Det Chief Supt Quilter said Mr Cunningham told them he rang Mr Flynn after getting the first four bags and asked him how much money would he get and Mr Flynn told him that he would get £5 million and he said he could not handle £5 million but they later agreed on that sum.

Mr Cunningham knew the moment that he had opened four holdall bags containing cash he had received from a man in the carpark of a Co Offaly hotel that the money was from the Northern Bank robbery, the court was told.

Det Chief Supt Tony Quilter told Cork Circuit Criminal Court that Mr Cunningham told gardai in an off-camera interview that he suspected that the money was not legitimate but when he saw Northern Ireland stg in the bags, he knew it was from the Northern Bank raid.

Mr Cunningham told gardaí that he been put in contact with a freelance consultant, Catherine Nelson by Phil Flynn some eight months earlier and that she was the contact throughout the money laundering operation, said Det Chief Supt Quilter.

Mr Cunningham told gardaí that after he collected four bags of cash at the Clonmore Hotel and brought it back to his home in Farran, he rang Ms Nelson to tell her that he got the money and he used a code "the postman came", said Det Chief Supt Quilter.

Mr Cunningham told gardaí that Ms Nelson had put him in touch with some Bulgarians who were interested in buying a sand and gravel pit at Shinrone in Co Offaly which he part owned and all financial transactions were to be disguised as relating to the pit, he told the court.

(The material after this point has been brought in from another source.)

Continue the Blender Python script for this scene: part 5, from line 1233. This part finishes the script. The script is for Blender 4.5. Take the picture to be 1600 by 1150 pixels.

Det Chief Supt Quilter said that Mr Cunningham told them that "when I opened the first bag and saw the Ulster Bank notes, I knew well. I rang Catherine and told her I needed to meet her and she said 'The boys will sort it out - not to panic'".

Mr Cunningham went on to tell gardaí that Ms Nelson told him 'You are selling a pit - it all has to do with selling the pit, don't worry about' and he said "he knew damn well what it [the money] was" said Det Chief Supt Quilter.

Asked off-camera about what he suspected in relation to the notes, Mr Cunningham said, "When I opened the bag I saw Northern sterling, I was not a fool. When I saw the Northern notes I knew what it was, I suspected it was from the Northern Bank job." Cunningham said.

Mr Cunningham told gardaí the Bulgarian plan to buy the sand pit was true but the deal was never done. "I came up with the idea to pretend I had a buyer for the pit. In effect I was laundering the money from the Northern Bank job by buying the pit and putting it in a bogey Bulgarian company name."

Det Chief Supt Quilter rejected a suggestion by Mr Cunningham's counsel, Ciaran O'Loughlin SC that gardai had coerced Mr Cunningham into making the statement by saying they would leak to the press that he had named IRA figures and he would end up with a bullet in the head.